In "Futurum Zwei" entwirft Skinner eine zukünftige Gesellschaftsordnung, wo - vorderhand - tausend "Menschen guten Willens" Selbstversorgung betreiben. Sie lösen "die psychologischen Probleme des Zusammenlebens ... mit geeigneten Prinzipien der Verhaltenstechnik" und arbeitssparenden Praktiken in einer Mischung von Zurück-zur-Natur, Do-it-yourself, Freizeitcenter, Heimatwerk und Modern Design, das heisst Zweckform - zum Beispiel Lehmhäuser, eckige Glasteller, Vierstundenarbeitstag, grobes Linnen, blökende Schafe als "Rasenmäher" -, alles unter der Devise: gesund, sauber und farbig, froh und freundlich, liebevoll und hygienisch.

 

Das "ethische Training" ist mit dem sechsten Lebensjahr beendet; der Abbau kleinlicher, „niedriger" Emotionen, wie Eifersucht, Hass und Dankbarkeit sowie Besitzen- und Machthabenwollen, wird ausprobiert: Tapfere Menschen sollen dressiert werden.
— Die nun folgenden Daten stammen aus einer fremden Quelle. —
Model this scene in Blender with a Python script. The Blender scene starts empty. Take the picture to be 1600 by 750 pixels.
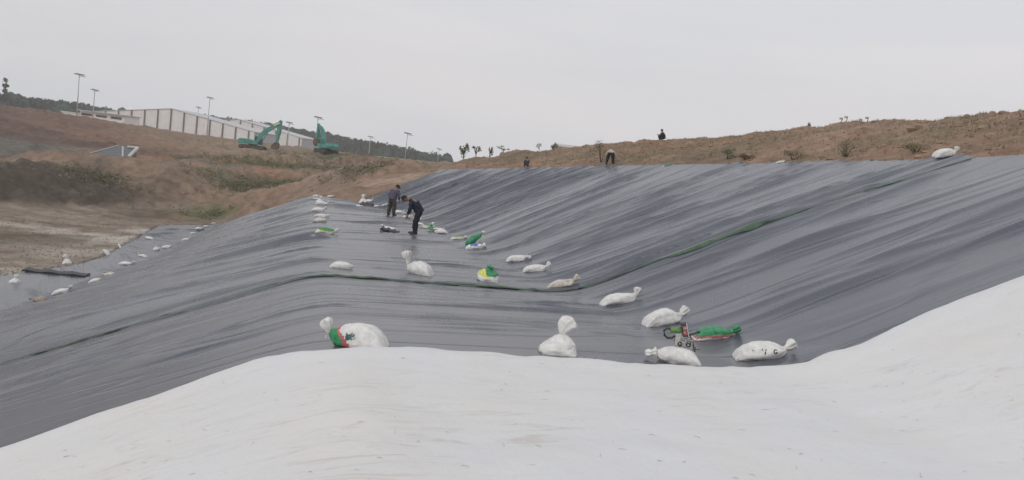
import bpy, bmesh, math, random
import numpy as np
from mathutils import Vector, Matrix
from mathutils.bvhtree import BVHTree
from mathutils import noise
random.seed(7); rng = np.random.default_rng(7)
R = math.radians
scene = bpy.context.scene
COL = scene.collection

# ------------------------------------------------------------------ camera
F = 1150.0
PITCH, ROLL = R(5.57), R(7.0)
r0 = Vector((1, 0, 0)); f0 = Vector((0, math.cos(PITCH), -math.sin(PITCH))); u0 = r0.cross(f0)
cr = r0 * math.cos(ROLL) + u0 * math.sin(ROLL)
cu = u0 * math.cos(ROLL) - r0 * math.sin(ROLL)
cam_d = bpy.data.cameras.new('camera'); cam = bpy.data.objects.new('camera', cam_d); COL.objects.link(cam)
M3 = Matrix((cr, cu, -f0)).transposed()
cam.matrix_world = M3.to_4x4()
cam_d.sensor_width = 36; cam_d.lens = 36 * F / 1600; cam_d.clip_end = 9000; cam_d.clip_start = 0.05
scene.camera = cam

def ray(px, py):
    d = f0 * F + cr * (px - 800) - cu * (py - 375)
    return d / d.y
def P(px, py, t): return ray(px, py) * t
def Pz(px, py, z):
    d = ray(px, py); return d * (z / d.z)
def proj(p):
    a = p[..., 0] * f0.x + p[..., 1] * f0.y + p[..., 2] * f0.z
    b = p[..., 0] * cr.x + p[..., 1] * cr.y + p[..., 2] * cr.z
    c = p[..., 0] * cu.x + p[..., 1] * cu.y + p[..., 2] * cu.z
    return 800 + F * b / a, 375 - F * c / a, a

# ------------------------------------------------------------------ noise
def _h(ix, iy, s):
    n = (ix.astype(np.int64) * 374761393 + iy.astype(np.int64) * 668265263 + s * 1442695041) & 0xffffffff
    n = ((n ^ (n >> 13)) * 1274126177) & 0xffffffff
    return ((n ^ (n >> 16)) & 0xffff) / 65535.0
def vnoise(x, y, s=0):
    ix = np.floor(x); iy = np.floor(y); fx = x - ix; fy = y - iy
    fx = fx * fx * (3 - 2 * fx); fy = fy * fy * (3 - 2 * fy)
    a = _h(ix, iy, s); b = _h(ix + 1, iy, s); c = _h(ix, iy + 1, s); d = _h(ix + 1, iy + 1, s)
    return (a * (1 - fx) + b * fx) * (1 - fy) + (c * (1 - fx) + d * fx) * fy - 0.5
def fbm(x, y, s=0, o=4):
    r = 0; a = 1
    for k in range(o):
        r = r + a * vnoise(x, y, s + k * 17); x = x * 2.03 + 3.1; y = y * 2.03 + 1.7; a *= 0.5
    return r

# ------------------------------------------------------------------ materials
def newmat(name):
    m = bpy.data.materials.new(name); m.use_nodes = True
    nt = m.node_tree; b = nt.nodes['Principled BSDF']
    return m, nt, b
def N(nt, t, **kw):
    n = nt.nodes.new(t)
    for k, v in kw.items():
        if k in n.inputs: n.inputs[k].default_value = v
        else: setattr(n, k, v)
    return n
def rgba(c): return (c[0], c[1], c[2], 1)
_mc = {}
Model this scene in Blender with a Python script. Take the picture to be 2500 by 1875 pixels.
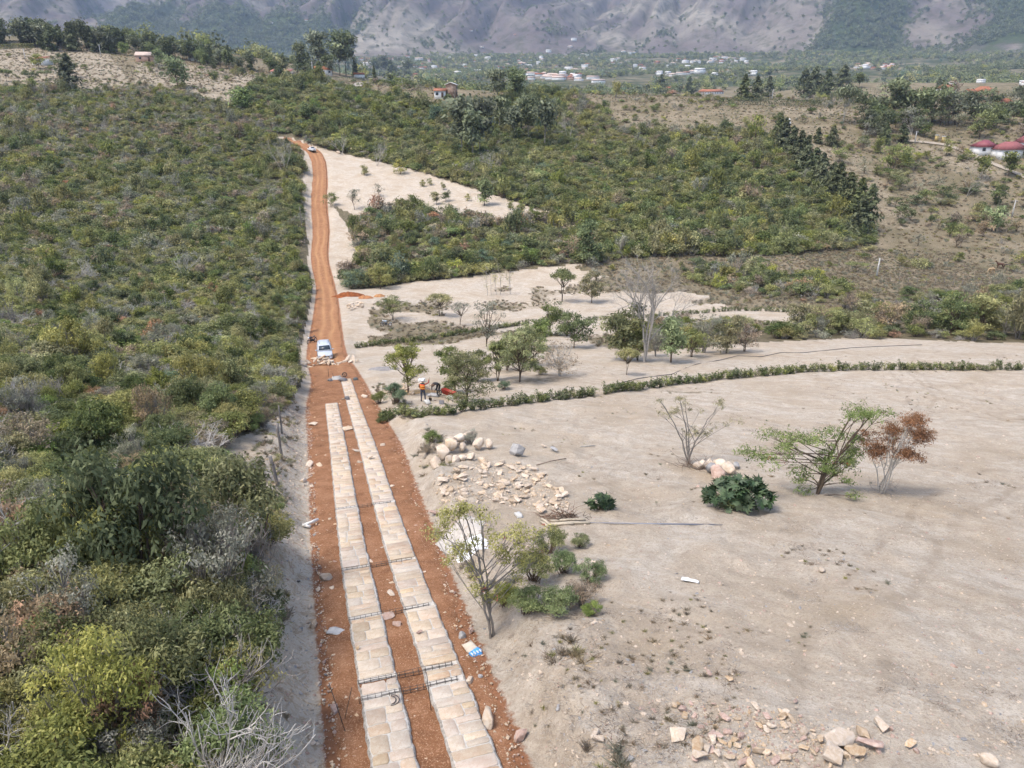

Das erste Kind mit sechzehn Jahren, Gleichberechtigung von Mann und Frau, getrennte Zimmer für Ehepaare, Zuchtwahl, Gruppenunterricht durch ausgeruhte und ausgeglichene Menschen, viele psychologische Experimente über die Lenkung und Planung des Verhaltens sowie der Kultur stehen auf dem Programm.

 

So überflüssige und schädliche Dinge wie Religion, Trinken und Rauchen, Kriminalromane und Boxkämpfe, Polizei und Militär, Propaganda und persönliche Verdienste fallen weg.

 

Kein Kurort, keine Hippie-Kommune, jedoch ...

 

So enorm vernünftig all dies verläuft, so enorm langweilig ist die papierene Beschreibung zu lesen. Es ist der sehr gut gemeinte, wissenschafts- und verstandesgläubige Versuch, all die tausend Kleinigkeiten, die uns täglich behindern und ärgern, abzubauen - aus der schrecklichen Hilflosigkeit heraus, den Traditionen und Konventionen, der sozioökonomisohen und politischen Maschinerie nicht Einhalt gebieten zu können, ihnen vielmehr schutzlos ausgeliefert zu sein.

 

Ralf Dahrendorf

(„Über den Ursprung der Ungleichheit unter den Menschen“, 1961):

 

„Denn in Utopia wohnt nicht die Freiheit, der stets vollkommenen Entwurf in das Unbestimmte, sondern die Perfektion entweder des Terrors oder der absoluten Langeweile.“

 

 

Das Resultat: Blutlose Schemen schweben marionettengleich durch ein "Gemeinwesen", das isoliert von Geschichte und Umwelt dahinträumt und an Sparta, Epikurs "Garten" und die Stoa oder auch ein bisschen an Pfadilager, Pestalozzidorf und Club Méditerranée (bargeldloser Verkehr) erinnert. Unbeantwortet bleibt die Frage: Wer macht das alles, stellt Geräte her, verdient Geld, beschafft Rohstoffe und Maschinen, bildet die Fachleute aus, hält den wirtschaftlichen und fiskalischen Austausch mit der Aussenwelt - wie und womit? - aufrecht, usw.?

 

Es ist natürlich ein weit verbreitetes Bedürfnis, "die Menschen" (radikal?) ändern zu wollen, Friede, perfekte Demokratie, Vertrauen - auf Mitmenschen wie Technik -, Entspannung und Musse, Arbeitsfreude, Befreiung von Zwängen, Ängsten und Entfremdungen anzustreben, doch die Hindernisse sind gross.

 

Wenn auch Skinner auf mancherlei Einwände eingeht, zu überzeugen vermag er nicht. Er glaubt aber noch heute an die Verwirklichung solch utilitaristisch-glückhaften menschlichen Zusammenlebens: Der Traum ist "noch immer wert, geträumt zu werden".